┌──

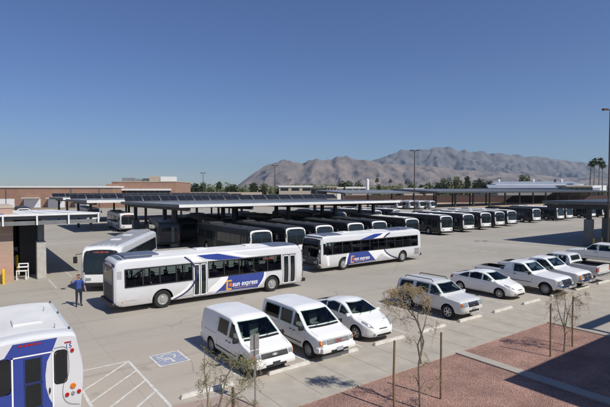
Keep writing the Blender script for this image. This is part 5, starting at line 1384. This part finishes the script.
q.box(-7, 7, .3, 1.7, 0, zat(189.5, 300) + 2); q.build('foliage', 'leafB', hd)

def palm(px, ytop, Y, cr, label, grp, seed):
    rr = random.Random(seed); z = zat(ytop, Y) - cr * .7; root = facing('palm_tree', px, Y, label, 'palm', grp)
    w = B(); w.tube([(0, 0, 0), (rr.uniform(-.3, .3), 0, z * .5), (rr.uniform(-.4, .4), 0, z)], [.35, .26, .22], 8)
    w.bm.verts.ensure_lookup_table(); top = Vector((w.bm.verts[-1].co.x, 0, z)); w.build('trunk', 'bark', root)
    f = B()
    for i in range(70):
        a = rr.uniform(0, 2 * PI); el = rr.uniform(-.9, 1.3); L = cr * rr.uniform(.75, 1.1)
        d = Vector((math.cos(a) * math.cos(el), math.sin(a) * math.cos(el), math.sin(el))); s = Vector((-math.sin(a), math.cos(a), 0)) * cr * .16
        p1 = top + d * L * .6; p2 = top + d * L + Vector((0, 0, -cr * .3))
        f.poly([top, p1 + s, p2, p1 - s])
    f.build('fronds', 'leafA', root)
PG = 'fan palms at the right'
palm(590.1, 160.5, 262, 2.6, 'leftmost of the four tall palms at the right', PG, 1); palm(593.4, 158.0, 275, 2.8, 'second from left of the four tall palms at the right', PG, 2)
palm(599.0, 157.6, 265, 2.8, 'third from left of the four tall palms at the right', PG, 3); palm(602.4, 161.0, 258, 2.6, 'rightmost of the four tall palms at the right', PG, 4)
PG = 'small palms below the mountains'
palm(376.6, 177.8, 400, 2.6, 'small palm nearest to the white tank', PG, 5); palm(389.6, 179.0, 420, 2.4, 'small palm above the trimmed hedge', PG, 6); palm(406.0, 180.5, 420, 2.2, 'small palm left of the tall lamp post', PG, 7)
palm(478.5, 178.0, 430, 2.4, 'small palm above the green trees left of the warehouse', PG, 8)
# far town and woods that read as one mass
q = B(); rr = random.Random(21)
for i in range(24000):
    Y = 340 + 900 * rr.random() ** 1.6; X = rr.uniform(-.26, .75) * Y; s = rr.uniform(.7, 1.7); p = Vector((*cam2w(X, Y), rr.uniform(.5, 8.5 + 8 * max(0, noise.noise(Vector((X / 45, Y / 60, 2.2)))))))
    a = Vector((rr.gauss(0, 1), rr.gauss(0, 1), rr.gauss(0, .5))).normalized() * s; c = a.orthogonal().normalized() * s * .7
    q.quad(p - a, p - c, p + a, p + c)
tag(q.build('distant_woods', 'leafA'), 'belt of far-off trees at the foot of the mountains', 'trees', kind='stuff')

# ================================================================== mountains
def mountain(name, D, depth, prof, mat, seed, x0, x1, nx=260, ny=70, rough=1.):
    bm = bmesh.new(); G_ = []
    for j in range(ny + 1):
        t = j / ny; row = []
        for i in range(nx + 1):
            px = x0 + (x1 - x0) * i / nx; Y = D - depth * .62 + depth * t * 1.0
            X = (px - 305) / FOC * D * (1 + (Y / D - 1) * .9)
            Hh = max(0, (190 - interp(prof, px)) / FOC * D + CAM_H)
            s = t / .62
            env = (s ** 1.25 if s < 1 else max(0, 1 - (s - 1) * 1.4))
            n = Vector((X / 620, Y / 1300, seed)); r1 = 1 - abs(noise.fractal(n, 1., 2., 3)) * 1.9
            n2 = Vector((X / 240, Y / 420, seed + 5)); r2 = 1 - abs(noise.fractal(n2, .9, 2., 5)) * 1.8
            n3 = Vector((X / 85, Y / 150, seed + 9)); r3 = (1 - abs(noise.fractal(n3, .7, 2.1, 5)) * 2.2) - .4
            k = env * (1 - .55 * (1 - env) * (1 - r1) * 1.6 - .34 * (1 - env * .9) * (1 - r2) * rough) + (.06 * r3 + .03 * (r2 - .6)) * (env ** .5) * (1 - .8 * env) * rough
            row.append(bm.verts.new((*cam2w(X, Y), max(-5, Hh * k if Hh else -5))))
        G_.append(row)
    for a, b_ in zip(G_, G_[1:]):
        for i in range(nx): bm.faces.new((a[i], a[i + 1], b_[i + 1], b_[i]))
    me = bpy.data.meshes.new(name); bm.to_mesh(me); bm.free(); me.shade_smooth()
    return tag(ob(name, me, mat), kind='structure')
back = [(-400, 188), (240, 190), (300, 178), (340, 163), (379, 158.5), (392, 152.6), (401, 149.2), (411, 149.6), (421, 147.4), (432, 146.8), (441, 146.4), (452, 146.6), (460, 148.4), (469, 149.2), (480, 150.6), (490, 152.6), (507, 152.6), (519, 154.6), (531, 156), (543, 156.8), (555, 158.6), (572, 160.6), (589, 163), (606, 165), (640, 168), (700, 172), (900, 182), (1100, 189)]
front = [(-400, 190), (228, 190), (235, 187.5), (243, 181), (252, 174.2), (263, 167), (274, 162), (286, 158.8), (294, 161), (302, 163.0), (311, 158.3), (318, 158.6), (323, 160), (333, 158.8), (337, 155.2), (347, 155.2), (352, 159), (367, 160), (380, 161.5), (400, 164), (430, 166), (470, 170), (520, 173), (560, 177), (620, 178), (760, 182), (1000, 189)]
mountain('mountain_range', 8600, 3600, back, 'mtn2', 3.3, 200, 820, 420, 120)
mountain('mountain_ridge', 6300, 2300, front, 'mtn', 7.7, 200, 820, 420, 110, rough=1.2)

# ================================================================== man in the blue shirt
def person():
    root = empty('person', (4.94, 28.25, 0), YAW + R(42), 'person in blue shirt and dark trousers, one hand raised to the head', 'person')
    MT['skin'] = M('skin', (.38, .20, .13), .6, var=.05); MT['shirt'] = M('shirt_blue', (.035, .07, .27), .85, var=.15, scale=12)
    MT['trousers'] = M('trousers_dark', (.02, .024, .04), .9, var=.2, scale=10); MT['shoes'] = M('shoes_black', (.012, .012, .012), .5); MT['hair'] = M('hair_brown', (.06, .03, .018), .8, var=.2, scale=30)
    V = []; E = []; Rr = []
    def add(p, r, par=None):
        V.append(p); Rr.append(r if isinstance(r, tuple) else (r, r))
        if par is not None: E.append((par, len(V) - 1))
        return len(V) - 1
    pel = add((0, 0, .96), (.165, .12)); ab = add((0, 0, 1.10), (.155, .125), pel); ch = add((0, -.01, 1.30), (.175, .125), ab); sh = add((0, 0, 1.44), (.13, .09), ch); nk = add((0, -.01, 1.53), .055, sh)
    hd1 = add((0, -.02, 1.60), (.075, .085), nk); hd2 = add((0, -.015, 1.68), (.082, .10), hd1); hd3 = add((0, -.005, 1.75), (.06, .07), hd2)
    for s, fy in ((-1, -.05), (1, .06)):
        h = add((s * .10, 0, .90), .095, pel); k = add((s * .125, fy - .02, .50), .062, h); c = add((s * .13, fy, .36), .062, k); a = add((s * .135, fy + .02, .10), .042, c); f = add((s * .15, fy - .05, .05), (.045, .035), a); t = add((s * .165, fy - .15, .035), (.042, .026), f)
    # right arm (viewer's left) lifted to the brow
    a1 = add((-.19, 0, 1.42), .062, sh); a2 = add((-.31, -.04, 1.33), .052, a1); a3 = add((-.43, -.08, 1.43), .042, a2); a4 = add((-.30, -.13, 1.58), .035, a3); a5 = add((-.20, -.15, 1.66), (.026, .032), a4); a6 = add((-.13, -.16, 1.70), (.016, .04), a5)
    b1 = add((.19, 0, 1.42), .062, sh); b2 = add((.27, .02, 1.22), .05, b1); b3 = add((.31, .02, 1.10), .043, b2); b4 = add((.30, -.12, .98), .036, b3); b5 = add((.29, -.20, .93), (.024, .034), b4); b6 = add((.285, -.27, .895), (.016, .040), b5)
    me = bpy.data.meshes.new('b'); me.from_pydata(V, E, []); o = bpy.data.objects.new('b', me); COL.objects.link(o)
    m = o.modifiers.new('s', 'SKIN')
    if not me.skin_vertices: 
        bpy.context.view_layer.objects.active = o
    sv = me.skin_vertices[0].data if me.skin_vertices else None
    if sv is None:
        bpy.context.view_layer.objects.active = o; o.select_set(True); bpy.ops.mesh.customdata_skin_add(); sv = me.skin_vertices[0].data
    for i, r_ in enumerate(Rr): sv[i].radius = r_
    sv[0].use_root = True
    ss_ = o.modifiers.new('u', 'SUBSURF'); ss_.levels = 2; ss_.render_levels = 2
    dg = bpy.context.evaluated_depsgraph_get(); dg.update(); nm = bpy.data.meshes.new_from_object(o.evaluated_get(dg)); bpy.data.objects.remove(o)
    nm.materials.clear()
    for k in ('skin', 'shirt', 'trousers', 'shoes'): nm.materials.append(MT[k])
    for p in nm.polygons:
        c = p.center; x, z = c.x, c.z
        if z < .085: i = 3
        elif z < 1.0 and abs(x) < .25: i = 2
        elif abs(x) < .22 and z < 1.50 and not (c.y < -.10 and z > 1.5): i = 1
        elif x < -.2 and z < 1.47 and x > -.42: i = 1
        elif x > .2 and z > 1.12: i = 1
        else: i = 0
        p.material_index = i; p.use_smooth = True
    nm.name = 'body'; bo = bpy.data.objects.new('body', nm); COL.objects.link(bo); bo.parent = root
    # fingers
    fg = B()
    for (hx, hy, hz, dx, dy, dz) in ((-.13, -.16, 1.70, .07, -.005, .02), (.285, -.27, .895, 0, -.07, -.03)):
        for k in range(4):
            o_ = (k - 1.5) * .018; L = (.85, 1, .95, .75)[k]
            vx = (0, 0, o_) if dx else (o_, 0, o_ * .2)
            fg.tube([(hx + vx[0], hy + vx[1], hz + vx[2]), (hx + vx[0] + dx * .55 * L, hy + vx[1] + dy * .55 * L, hz + vx[2] + dz * .6 * L), (hx + vx[0] + dx * L, hy + vx[1] + dy * L - (.012 if dx else 0), hz + vx[2] + dz * L - (0 if dx else .02))], [.0095, .009, .007], 6)
        fg.tube([(hx - dx * .6, hy - dy * .6, hz - .02), (hx, hy - .03 if dx else hy + .02, hz - .045 if dx else hz + .03), (hx + dx * .4, hy - .03 if dx else hy - .02, hz - .05 if dx else hz + .035)], [.011, .010, .008], 6)
    fg.build('fingers', 'skin', root, smooth=True)
    hr = B(); hr.ball((0, .008, 1.712), .098, .98, 1.12, .92); 
    for v in list(hr.bm.verts):
        if v.co.y < -.055 and v.co.z < 1.745 or v.co.z < 1.655: hr.bm.verts.remove(v)
    hr.build('hair', 'hair', root, smooth=True)
    fc = B(); fc.tube([(0, -.105, 1.695), (0, -.128, 1.665), (0, -.108, 1.655)], [.009, .014, .008], 6)
    for s in (-1, 1): fc.ball((s * .083, .0, 1.675), .022, .5, .8, 1.2, 1)
    fc.build('face', 'skin', root, smooth=True)
    ey = B()
    for s in (-1, 1): ey.ball((s * .032, -.104, 1.69), .010, 1.3, .6, .7, 1)
    ey.tube([(-.025, -.108, 1.632), (0, -.112, 1.630), (.025, -.108, 1.632)], .005, 5); ey.build('eyes_and_mouth', 'hair', root)
    bl = B(); bl.lathe([(.135, -.02), (.135, .02)], 20, 'z', (0, 0, 1.005))
    return root
person()

# ================================================================== light, air, camera
EL = R(48); sun_dir = Vector((.231 * math.cos(EL), -.973 * math.cos(EL), math.sin(EL)))
sd = bpy.data.lights.new('sun', 'SUN'); sd.energy = 4.9; sd.angle = R(.5); sd.color = (1., .95, .87)
so = bpy.data.objects.new('sun', sd); COL.objects.link(so); so.rotation_euler = (-sun_dir).to_track_quat('-Z', 'Y').to_euler()
w = bpy.data.worlds.new('World'); scn.world = w; w.use_nodes = True
N = w.node_tree.nodes; L = w.node_tree.links; bg = N['Background']
sk = N.new('ShaderNodeTexSky'); sk.sky_type = 'NISHITA'; sk.sun_disc = False; sk.sun_elevation = EL; sk.sun_rotation = math.atan2(.231, -.973)
sk.altitude = 700; sk.air_density = 1.1; sk.dust_density = .3; sk.ozone_density = 8.0
hs_ = N.new('ShaderNodeHueSaturation'); hs_.inputs['Saturation'].default_value = 1.04; hs_.inputs['Hue'].default_value = .513; hs_.inputs['Value'].default_value = 1.04; L.new(sk.outputs[0], hs_.inputs['Color']); L.new(hs_.outputs[0], bg.inputs['Color']); bg.inputs['Strength'].default_value = .083

HZ = True
if HZ:
    q = B(); q.box(-13400, 13400, -13400, 13400, -8, 870)
    hm = bpy.data.materials.new('haze'); hm.use_nodes = True; nt = hm.node_tree; nt.nodes.remove(nt.nodes['Principled BSDF'])
    pv = nt.nodes.new('ShaderNodeVolumePrincipled'); pv.inputs['Color'].default_value = (.54, .75, 1, 1); pv.inputs['Density'].default_value = 5.5e-5; pv.inputs['Anisotropy'].default_value = .2
    nt.links.new(pv.outputs[0], nt.nodes['Material Output'].inputs['Volume'])
    MT['haze'] = hm; tag(q.build('haze', 'haze'), 'thin pale air over the whole valley', 'haze', kind='stuff')

cd = bpy.data.cameras.new('camera'); cam = bpy.data.objects.new('camera', cd); COL.objects.link(cam)
cd.sensor_width = 36; cd.lens = 36 * FOC / 610; cd.clip_start = .1; cd.clip_end = 60000
cam.location = (0, 0, CAM_H); cam.rotation_euler = (R(90) - math.atan(13.5 / FOC), 0, -(PI / 2 - AZ))
scn.camera = cam
vs = scn.view_settings; vs.view_transform = 'Standard'; vs.look = 'None'; vs.exposure = 0; vs.gamma = 1; vs.use_curve_mapping = False
scn.cycles.volume_bounces = 0; scn.cycles.max_bounces = 8; scn.cycles.transparent_max_bounces = 12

└──

WRITTEN TASK: Set down again, exactly, the lines of the material above from its first line to the one with "q.box(-7, 7, .3, 1.7, 0, zat(189.5, 300)", inclusive. Leave the pictures out.

WRITTEN RESPONSE:
Keep writing the Blender script for this image. This is part 5, starting at line 1384. This part finishes the script.
q.box(-7, 7, .3, 1.7, 0, zat(189.5, 300) + 2); q.build('foliage', 'leafB', hd)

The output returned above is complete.